Beyond his off-beat humor, speaking style and thought process was someone that brought to Texas Tech everything that we love today.  It's hard to believe that there are students now at Tech that have expectations for the football team, but don't know why those expectations exist. Surely they realize that three, 8 win seasons over 5 years don't translate into the high expectations, increased budgets, renovations and sell-out crowds that Tech has year in and year out. It pains me to think of how the Jones was left quite empty on more than one big game during Leach's time because it was such a forgone conclusion of how it would turn out.

We won't get into his dismissal, but today he is at Washington State trying to instill the same culture. The talent pool in Pullman is even more sparse than it is in Lubbock. But even still, he still has the team believing and a culture that they are never out of a game.
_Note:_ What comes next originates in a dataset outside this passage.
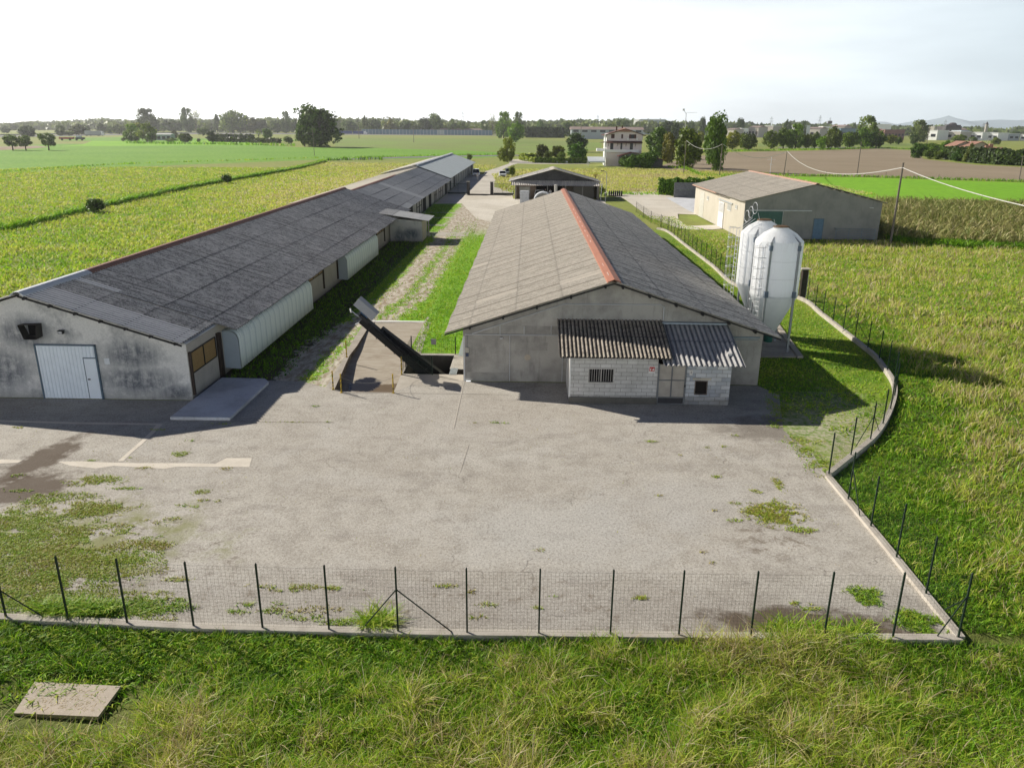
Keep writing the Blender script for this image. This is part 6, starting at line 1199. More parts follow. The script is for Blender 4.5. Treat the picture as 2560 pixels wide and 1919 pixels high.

The more time distances itself from Leach's dismissal and especially with the previous administration gone, it is my hope that eventually Mike Leach will be brought back to Lubbock to be honored for all that he did to get Tech to where it is today and for all he has done in helping influence college football.

In case you missed it here was CBS bringing the nation's attention to Texas Tech and Mike Leach:

Tech Grads Running Programs: Kliff Kingsbury (Tech), Art Briles (Baylor), Sonny Dykes (Cal)

Tech Grads Running Offenses: Eric Morris (Tech), Sonny Cumbie (TCU), Lincoln Riley (OU), Dave Nichol (East Carolina)

Other Tech Grads Coaching: Joel Filani (WSU), Graham Harrell (WSU), Mike Smith (Tech), Kevin Curtis (Tech), Trey Haverty (Tech), Garrett Riley (East Carolina), Clay McGuire (WSU),

People may not like it and some may deny it, but nevertheless Texas Tech has shaped and is still shaping the landscape of college football, both directly and indirectly.